Some lawmakers feel that May's Brexit proposal doesn’t go far enough in severing the links between the U.K. and E.U., others want a closer relationship than May's deal offers, while still others want no Brexit at all.
The Labour Party officially supports Britain’s exit and is pressing for a close relationship with the 28-member bloc. However, many of the party's lawmakers don't want to leave the E.U. and some are demanding a new referendum.

At the Monday morning press conference, the leaving Labour lawmakers slammed their former party’s leadership and appealed to colleagues in other parties to join them.
“We are clear where we stand on Brexit. This is a national catastrophe and we want no part facilitating the disaster if it happens,” said Chuka Umunna, one of the lawmakers who resigned from Labour and who had once been seen as a future leader of the party.
The question now is if lawmakers in other parties will align themselves with the new group. The number of lawmakers breaking away is too few at the moment to influence any major decisions in parliament.
Labour leader Jeremy Corbyn said that he was "disappointed that these MPs have felt unable to continue to work together for the Labour policies that inspired millions at the last election and saw us increase our vote by the largest share since 1945.
Wonder if anything like that could happen here?
I could see it happening with respect to both the Democratic and Republican Parties. I think there's reason for dissent in both cases.
I could see it, too. Both parties have moderate and extreme factions that is tearing them apart.
Buzz and Perrie,
Bothsidesist garbage.
The "extreme left" would be moderately liberal in Canada... or any other advanced country. Calling universal healthcare "radical" does not make it so - it is ordinary, not even a political topic, in all advanced nations except the US.
Meanwhile, the "extreme right"... kills people!
Pretending they are symmetrical is wrong.

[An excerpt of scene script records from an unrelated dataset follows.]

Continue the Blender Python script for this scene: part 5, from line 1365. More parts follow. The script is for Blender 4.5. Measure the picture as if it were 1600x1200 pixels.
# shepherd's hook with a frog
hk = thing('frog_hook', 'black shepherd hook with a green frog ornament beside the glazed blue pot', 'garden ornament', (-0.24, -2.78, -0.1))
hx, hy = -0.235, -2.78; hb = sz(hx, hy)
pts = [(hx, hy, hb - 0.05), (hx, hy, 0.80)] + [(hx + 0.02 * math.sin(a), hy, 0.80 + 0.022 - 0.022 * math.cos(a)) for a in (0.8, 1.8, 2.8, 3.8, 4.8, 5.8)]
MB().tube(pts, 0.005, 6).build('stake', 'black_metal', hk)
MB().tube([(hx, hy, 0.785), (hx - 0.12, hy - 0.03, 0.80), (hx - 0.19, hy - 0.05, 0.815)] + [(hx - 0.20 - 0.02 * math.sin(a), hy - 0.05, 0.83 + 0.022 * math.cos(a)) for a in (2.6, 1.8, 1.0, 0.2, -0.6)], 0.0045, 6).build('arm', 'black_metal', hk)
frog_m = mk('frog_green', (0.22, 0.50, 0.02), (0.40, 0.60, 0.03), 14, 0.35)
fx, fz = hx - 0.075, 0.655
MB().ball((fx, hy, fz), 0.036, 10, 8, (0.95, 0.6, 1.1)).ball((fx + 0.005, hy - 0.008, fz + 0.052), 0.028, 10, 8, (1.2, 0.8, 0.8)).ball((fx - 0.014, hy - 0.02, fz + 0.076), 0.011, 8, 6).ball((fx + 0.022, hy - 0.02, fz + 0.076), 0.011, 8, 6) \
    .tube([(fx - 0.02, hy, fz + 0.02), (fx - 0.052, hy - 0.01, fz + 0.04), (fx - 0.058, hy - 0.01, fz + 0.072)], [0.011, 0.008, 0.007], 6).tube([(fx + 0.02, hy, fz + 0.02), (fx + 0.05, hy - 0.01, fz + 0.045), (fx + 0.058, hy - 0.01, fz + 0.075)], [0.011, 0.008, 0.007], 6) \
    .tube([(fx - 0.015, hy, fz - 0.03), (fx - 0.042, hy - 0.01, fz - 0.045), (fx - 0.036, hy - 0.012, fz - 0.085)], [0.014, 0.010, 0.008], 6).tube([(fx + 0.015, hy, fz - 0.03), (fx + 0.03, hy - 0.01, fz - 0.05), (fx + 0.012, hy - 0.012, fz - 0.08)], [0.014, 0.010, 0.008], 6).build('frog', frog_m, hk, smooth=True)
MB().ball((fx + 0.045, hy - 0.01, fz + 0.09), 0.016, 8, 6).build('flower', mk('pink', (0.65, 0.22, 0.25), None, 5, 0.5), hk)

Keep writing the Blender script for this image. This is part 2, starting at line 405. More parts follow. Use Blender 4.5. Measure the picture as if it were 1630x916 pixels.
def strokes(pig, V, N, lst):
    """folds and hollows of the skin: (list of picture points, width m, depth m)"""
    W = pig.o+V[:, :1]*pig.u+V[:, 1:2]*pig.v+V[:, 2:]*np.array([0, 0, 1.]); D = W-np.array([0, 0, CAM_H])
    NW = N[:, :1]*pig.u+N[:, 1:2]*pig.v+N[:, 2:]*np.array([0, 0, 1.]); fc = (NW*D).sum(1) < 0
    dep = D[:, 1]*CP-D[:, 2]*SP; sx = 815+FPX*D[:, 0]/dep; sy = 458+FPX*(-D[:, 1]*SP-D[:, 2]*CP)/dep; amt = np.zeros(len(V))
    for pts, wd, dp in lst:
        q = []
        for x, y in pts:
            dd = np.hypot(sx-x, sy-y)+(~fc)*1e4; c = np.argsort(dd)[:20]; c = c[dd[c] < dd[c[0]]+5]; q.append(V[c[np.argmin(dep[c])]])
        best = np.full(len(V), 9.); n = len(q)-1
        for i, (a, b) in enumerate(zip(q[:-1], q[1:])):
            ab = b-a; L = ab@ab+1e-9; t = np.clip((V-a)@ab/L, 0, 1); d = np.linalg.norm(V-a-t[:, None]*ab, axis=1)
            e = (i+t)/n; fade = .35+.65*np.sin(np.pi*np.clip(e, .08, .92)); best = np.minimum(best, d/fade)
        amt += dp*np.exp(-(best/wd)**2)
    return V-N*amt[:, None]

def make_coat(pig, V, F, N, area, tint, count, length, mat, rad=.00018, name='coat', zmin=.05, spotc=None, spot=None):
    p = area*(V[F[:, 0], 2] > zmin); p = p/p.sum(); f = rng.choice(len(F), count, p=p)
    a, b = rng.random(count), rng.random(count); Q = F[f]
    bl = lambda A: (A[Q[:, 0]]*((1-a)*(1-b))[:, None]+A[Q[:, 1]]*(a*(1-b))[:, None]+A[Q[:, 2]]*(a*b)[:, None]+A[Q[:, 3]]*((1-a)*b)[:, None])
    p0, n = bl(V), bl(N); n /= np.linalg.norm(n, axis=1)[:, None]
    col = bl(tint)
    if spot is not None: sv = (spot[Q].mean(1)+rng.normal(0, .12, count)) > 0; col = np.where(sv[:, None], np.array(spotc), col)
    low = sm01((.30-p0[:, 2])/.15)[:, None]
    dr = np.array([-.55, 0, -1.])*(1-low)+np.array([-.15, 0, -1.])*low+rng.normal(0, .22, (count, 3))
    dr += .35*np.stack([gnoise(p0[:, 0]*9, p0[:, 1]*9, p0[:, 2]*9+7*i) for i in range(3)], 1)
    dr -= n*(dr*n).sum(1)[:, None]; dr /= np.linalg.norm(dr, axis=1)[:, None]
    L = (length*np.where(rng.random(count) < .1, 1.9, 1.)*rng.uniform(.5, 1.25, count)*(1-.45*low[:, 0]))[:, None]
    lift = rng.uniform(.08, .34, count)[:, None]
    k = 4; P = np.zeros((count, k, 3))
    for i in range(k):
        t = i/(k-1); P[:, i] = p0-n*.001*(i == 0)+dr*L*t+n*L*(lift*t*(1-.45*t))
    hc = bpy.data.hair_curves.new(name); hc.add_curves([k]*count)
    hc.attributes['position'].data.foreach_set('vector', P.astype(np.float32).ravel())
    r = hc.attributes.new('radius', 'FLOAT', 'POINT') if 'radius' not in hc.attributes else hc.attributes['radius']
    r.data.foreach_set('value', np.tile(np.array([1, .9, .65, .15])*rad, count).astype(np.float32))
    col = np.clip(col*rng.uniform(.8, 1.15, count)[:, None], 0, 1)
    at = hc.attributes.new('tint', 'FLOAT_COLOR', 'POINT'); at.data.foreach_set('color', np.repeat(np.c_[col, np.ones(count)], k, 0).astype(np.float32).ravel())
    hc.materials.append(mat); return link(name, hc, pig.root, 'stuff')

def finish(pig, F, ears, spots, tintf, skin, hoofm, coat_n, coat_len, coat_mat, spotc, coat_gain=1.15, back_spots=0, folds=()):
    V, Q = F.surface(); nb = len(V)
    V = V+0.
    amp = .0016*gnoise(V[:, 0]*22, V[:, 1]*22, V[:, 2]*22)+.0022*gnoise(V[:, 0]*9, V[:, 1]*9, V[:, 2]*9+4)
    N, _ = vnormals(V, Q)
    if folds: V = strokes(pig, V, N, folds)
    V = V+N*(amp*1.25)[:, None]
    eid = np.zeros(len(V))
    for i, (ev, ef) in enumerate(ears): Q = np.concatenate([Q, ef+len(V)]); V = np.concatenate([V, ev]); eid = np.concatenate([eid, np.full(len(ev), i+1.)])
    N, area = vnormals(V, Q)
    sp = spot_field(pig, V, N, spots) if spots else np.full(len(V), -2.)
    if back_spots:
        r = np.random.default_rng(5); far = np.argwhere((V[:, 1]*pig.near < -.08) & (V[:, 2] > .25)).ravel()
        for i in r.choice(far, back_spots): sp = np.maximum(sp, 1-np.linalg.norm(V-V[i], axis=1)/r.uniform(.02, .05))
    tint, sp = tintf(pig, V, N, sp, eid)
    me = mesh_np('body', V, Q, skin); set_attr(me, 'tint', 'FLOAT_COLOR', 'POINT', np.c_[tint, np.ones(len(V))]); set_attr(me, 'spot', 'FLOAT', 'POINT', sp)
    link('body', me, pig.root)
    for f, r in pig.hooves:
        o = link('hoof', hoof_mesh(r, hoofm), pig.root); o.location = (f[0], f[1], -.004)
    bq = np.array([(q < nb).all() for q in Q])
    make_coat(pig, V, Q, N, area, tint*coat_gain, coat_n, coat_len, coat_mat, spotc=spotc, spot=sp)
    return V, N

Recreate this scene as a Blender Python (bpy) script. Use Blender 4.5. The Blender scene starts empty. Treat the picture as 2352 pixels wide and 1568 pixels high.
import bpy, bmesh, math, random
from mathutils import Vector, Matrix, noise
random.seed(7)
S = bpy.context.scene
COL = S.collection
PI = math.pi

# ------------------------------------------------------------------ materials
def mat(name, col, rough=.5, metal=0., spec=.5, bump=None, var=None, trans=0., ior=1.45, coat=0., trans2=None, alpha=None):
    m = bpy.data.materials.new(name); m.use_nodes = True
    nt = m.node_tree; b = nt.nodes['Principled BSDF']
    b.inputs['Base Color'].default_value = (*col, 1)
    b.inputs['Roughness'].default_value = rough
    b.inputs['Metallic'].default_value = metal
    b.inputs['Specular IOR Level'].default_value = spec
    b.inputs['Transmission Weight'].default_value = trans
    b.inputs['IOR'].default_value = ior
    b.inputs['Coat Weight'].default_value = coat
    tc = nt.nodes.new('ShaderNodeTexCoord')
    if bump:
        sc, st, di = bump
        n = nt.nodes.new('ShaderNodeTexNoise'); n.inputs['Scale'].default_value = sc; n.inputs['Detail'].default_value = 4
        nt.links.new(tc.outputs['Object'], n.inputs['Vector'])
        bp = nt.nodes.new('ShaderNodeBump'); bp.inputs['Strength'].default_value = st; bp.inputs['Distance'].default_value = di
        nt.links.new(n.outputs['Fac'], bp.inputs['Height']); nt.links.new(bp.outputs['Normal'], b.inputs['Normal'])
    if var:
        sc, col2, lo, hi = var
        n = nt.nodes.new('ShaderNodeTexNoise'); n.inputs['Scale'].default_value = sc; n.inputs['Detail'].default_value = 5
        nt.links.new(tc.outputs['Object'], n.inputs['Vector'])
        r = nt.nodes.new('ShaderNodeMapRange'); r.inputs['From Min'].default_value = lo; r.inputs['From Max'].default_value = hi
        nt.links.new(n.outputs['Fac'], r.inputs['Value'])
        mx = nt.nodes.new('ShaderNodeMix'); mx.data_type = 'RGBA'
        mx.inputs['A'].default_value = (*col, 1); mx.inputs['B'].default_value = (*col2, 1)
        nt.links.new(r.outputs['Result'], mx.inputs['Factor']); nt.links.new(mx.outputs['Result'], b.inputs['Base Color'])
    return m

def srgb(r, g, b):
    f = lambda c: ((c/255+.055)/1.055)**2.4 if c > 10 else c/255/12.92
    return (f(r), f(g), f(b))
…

It is a neofascist Big Lie.
And you know what Bob? that is the EXACT same finger that gets pointed at you....
So in essence your doing exactly what your decrying......
So much for complaining about "bothsiderism" can't be garbage if your applying it's principles yourself....
NWM,
You have just supplied a perfect example of absurdly misplaced bothsidesism.
I disagree with you Bob. Your reply is so very typical of a leftist Democratic supporter - not able to see the forest for the trees.'
You have denied that there is a movement to the far left including Socialists like Bernie Sanders, as opposed to the liberal establishment (that in fact ended Sanders' attempt to be the Democratic candidate), and those who support as against those who decry the new young Lions of the party, Tlieb, AOC and Omar.
Calling Bernie "far left" is precisely the problem. His ideas are rather like Trudeau's. Do you describe your PM as "far left"? Of course not.
Oh, he's pretty far left, but I don't think either of them are as super-progressive as some liberals are. I'm concerned about what's been happening in Canada recently because of Trudeau's open-door immigration policies, but at least he did a good thing in voicing his opposition to BDS and publicly apologizing for Canada's turning away the SS St.Louis. He's an apple who didn't fall far from the tree. Don't forget that his father was a friend of Fidel Castro.
So?
Apples don't fall far from the tree.
Unlike Americans, Canadians have never been forbidden by their government to travel to Cuba. Have you been there? How did you like it? What conclusions did you draw?
Another way to put it: other than America's unceasing propaganda... do you have any reason to condemn the Castro regime? (Keep in mind the Batista regime Castro overthrew.)
I have never been to Cuba.
The revolution against the dictator Batista was carried out by Castro with the help of Che Gueverra.
When Castro attended Pierre Trudeau's funeral in Canada there were warm hugs between Castro and Justin. (just a bit of history)
You seemed to have a problem with Castro. Americans are fed anti-castrism from birth, but you're Canadian. What's your problem will Castro?
No problem. He was pretty far left wing, but it never affected me at all.
He ran a police state, but no nastier than Battista. The people suffered more, I think, from the American blockade, than from the inefficiencies of central planning.
We visited a dozen years ago. Several items stood out: the music... everywhere, the empty stores (except the repair shops), the spare-parts penury, and the SMILES. Cubans ate well and had universal health care... and music. So they smiled, all the time.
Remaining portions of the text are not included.